** Data shown **
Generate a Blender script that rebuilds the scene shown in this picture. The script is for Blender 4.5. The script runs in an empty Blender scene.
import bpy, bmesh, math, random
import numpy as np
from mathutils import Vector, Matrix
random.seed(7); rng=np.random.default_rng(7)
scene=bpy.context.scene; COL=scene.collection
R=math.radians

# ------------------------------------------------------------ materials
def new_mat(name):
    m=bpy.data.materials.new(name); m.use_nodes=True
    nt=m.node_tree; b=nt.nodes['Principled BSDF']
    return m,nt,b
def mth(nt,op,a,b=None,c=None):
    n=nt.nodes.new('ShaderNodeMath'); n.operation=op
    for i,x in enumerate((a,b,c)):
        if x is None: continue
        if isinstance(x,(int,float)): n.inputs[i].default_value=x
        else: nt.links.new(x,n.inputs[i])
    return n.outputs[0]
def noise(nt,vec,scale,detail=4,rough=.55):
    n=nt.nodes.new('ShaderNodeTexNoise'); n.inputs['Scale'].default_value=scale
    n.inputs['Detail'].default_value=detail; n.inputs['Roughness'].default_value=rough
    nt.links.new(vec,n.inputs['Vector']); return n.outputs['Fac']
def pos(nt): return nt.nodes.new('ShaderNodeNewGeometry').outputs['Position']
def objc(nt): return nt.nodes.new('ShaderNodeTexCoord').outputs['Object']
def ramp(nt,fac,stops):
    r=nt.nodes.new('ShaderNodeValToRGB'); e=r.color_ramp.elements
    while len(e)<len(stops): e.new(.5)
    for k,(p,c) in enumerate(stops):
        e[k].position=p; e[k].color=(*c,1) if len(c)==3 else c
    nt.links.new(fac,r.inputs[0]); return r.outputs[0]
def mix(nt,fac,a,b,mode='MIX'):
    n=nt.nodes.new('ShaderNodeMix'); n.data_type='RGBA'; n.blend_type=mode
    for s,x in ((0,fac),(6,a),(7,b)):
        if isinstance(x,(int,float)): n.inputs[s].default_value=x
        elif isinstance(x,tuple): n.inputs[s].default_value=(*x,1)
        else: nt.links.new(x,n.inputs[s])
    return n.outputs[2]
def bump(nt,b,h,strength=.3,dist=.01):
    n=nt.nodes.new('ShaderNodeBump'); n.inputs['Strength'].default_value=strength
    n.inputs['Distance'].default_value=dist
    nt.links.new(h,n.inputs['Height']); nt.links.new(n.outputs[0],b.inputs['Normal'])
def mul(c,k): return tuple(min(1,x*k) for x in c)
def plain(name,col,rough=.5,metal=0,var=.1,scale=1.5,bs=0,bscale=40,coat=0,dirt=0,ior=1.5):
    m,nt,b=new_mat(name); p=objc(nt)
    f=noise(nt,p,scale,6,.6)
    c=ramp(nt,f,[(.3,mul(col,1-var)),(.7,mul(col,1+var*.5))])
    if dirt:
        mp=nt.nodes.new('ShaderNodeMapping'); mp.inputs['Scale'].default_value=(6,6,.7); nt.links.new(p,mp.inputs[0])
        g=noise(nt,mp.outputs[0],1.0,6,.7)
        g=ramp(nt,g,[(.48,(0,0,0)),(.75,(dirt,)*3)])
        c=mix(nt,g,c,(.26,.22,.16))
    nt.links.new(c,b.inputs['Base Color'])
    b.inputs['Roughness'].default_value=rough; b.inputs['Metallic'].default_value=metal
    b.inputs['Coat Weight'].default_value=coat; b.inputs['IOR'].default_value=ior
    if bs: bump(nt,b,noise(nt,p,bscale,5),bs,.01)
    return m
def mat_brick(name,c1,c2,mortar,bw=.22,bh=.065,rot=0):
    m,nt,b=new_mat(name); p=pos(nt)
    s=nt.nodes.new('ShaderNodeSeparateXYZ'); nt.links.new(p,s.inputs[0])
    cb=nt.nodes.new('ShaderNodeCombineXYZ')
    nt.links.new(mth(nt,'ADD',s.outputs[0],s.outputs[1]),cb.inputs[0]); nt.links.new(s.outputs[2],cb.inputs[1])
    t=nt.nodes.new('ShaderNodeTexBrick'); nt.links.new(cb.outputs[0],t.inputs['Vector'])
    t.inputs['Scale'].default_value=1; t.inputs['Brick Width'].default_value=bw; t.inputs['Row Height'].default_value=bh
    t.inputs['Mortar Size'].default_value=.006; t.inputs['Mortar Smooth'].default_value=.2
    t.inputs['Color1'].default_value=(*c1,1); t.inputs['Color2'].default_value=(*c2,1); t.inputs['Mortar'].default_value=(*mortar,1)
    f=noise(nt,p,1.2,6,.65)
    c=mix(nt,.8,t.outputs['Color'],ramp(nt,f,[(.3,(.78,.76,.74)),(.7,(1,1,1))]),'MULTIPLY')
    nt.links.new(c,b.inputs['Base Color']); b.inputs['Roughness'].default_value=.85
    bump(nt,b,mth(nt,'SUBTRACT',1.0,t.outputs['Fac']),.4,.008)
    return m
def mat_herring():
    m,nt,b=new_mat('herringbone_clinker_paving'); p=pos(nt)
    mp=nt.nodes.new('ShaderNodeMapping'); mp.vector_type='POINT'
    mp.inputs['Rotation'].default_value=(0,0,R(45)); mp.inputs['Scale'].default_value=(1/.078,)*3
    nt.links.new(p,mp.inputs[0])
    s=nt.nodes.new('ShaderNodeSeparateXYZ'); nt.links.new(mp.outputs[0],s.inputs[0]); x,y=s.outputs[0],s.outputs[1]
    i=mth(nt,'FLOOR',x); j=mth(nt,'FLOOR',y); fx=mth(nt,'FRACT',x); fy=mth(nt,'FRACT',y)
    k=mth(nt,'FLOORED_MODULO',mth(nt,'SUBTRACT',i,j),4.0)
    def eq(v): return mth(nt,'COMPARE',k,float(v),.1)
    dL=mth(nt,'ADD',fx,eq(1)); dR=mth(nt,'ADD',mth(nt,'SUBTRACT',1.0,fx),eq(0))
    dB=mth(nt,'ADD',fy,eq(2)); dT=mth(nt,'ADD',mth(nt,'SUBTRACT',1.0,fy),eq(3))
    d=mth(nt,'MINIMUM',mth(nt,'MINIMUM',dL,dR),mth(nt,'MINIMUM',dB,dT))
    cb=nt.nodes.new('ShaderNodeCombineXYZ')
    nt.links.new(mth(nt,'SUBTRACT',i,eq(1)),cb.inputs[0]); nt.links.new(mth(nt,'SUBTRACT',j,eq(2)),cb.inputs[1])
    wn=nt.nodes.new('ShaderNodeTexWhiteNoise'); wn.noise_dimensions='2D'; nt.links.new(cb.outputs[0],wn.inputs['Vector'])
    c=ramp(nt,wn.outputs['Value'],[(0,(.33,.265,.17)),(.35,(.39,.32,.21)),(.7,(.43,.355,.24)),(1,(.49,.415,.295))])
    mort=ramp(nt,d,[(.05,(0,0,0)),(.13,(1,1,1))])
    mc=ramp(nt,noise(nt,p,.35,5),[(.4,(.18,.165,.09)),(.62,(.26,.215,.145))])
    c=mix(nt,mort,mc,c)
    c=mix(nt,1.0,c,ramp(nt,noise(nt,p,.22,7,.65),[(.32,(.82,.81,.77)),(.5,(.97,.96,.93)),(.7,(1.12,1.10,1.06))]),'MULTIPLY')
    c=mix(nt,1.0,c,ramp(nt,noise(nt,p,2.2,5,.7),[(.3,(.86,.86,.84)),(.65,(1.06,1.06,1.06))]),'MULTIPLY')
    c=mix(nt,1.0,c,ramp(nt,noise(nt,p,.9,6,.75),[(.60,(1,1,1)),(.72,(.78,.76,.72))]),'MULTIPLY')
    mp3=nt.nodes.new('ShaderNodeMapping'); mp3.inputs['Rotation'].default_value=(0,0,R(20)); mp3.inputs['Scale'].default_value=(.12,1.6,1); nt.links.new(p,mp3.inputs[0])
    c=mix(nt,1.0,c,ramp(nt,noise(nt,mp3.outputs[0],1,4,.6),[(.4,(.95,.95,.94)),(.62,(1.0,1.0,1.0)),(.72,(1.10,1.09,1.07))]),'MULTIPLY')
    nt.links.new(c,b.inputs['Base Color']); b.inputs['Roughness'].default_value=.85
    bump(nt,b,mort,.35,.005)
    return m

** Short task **
Everything from the first line of the data through the line containing "R=math.radians" should be echoed exactly. Add nothing.

** Result **
Generate a Blender script that rebuilds the scene shown in this picture. The script is for Blender 4.5. The script runs in an empty Blender scene.
import bpy, bmesh, math, random
import numpy as np
from mathutils import Vector, Matrix
random.seed(7); rng=np.random.default_rng(7)
scene=bpy.context.scene; COL=scene.collection
R=math.radians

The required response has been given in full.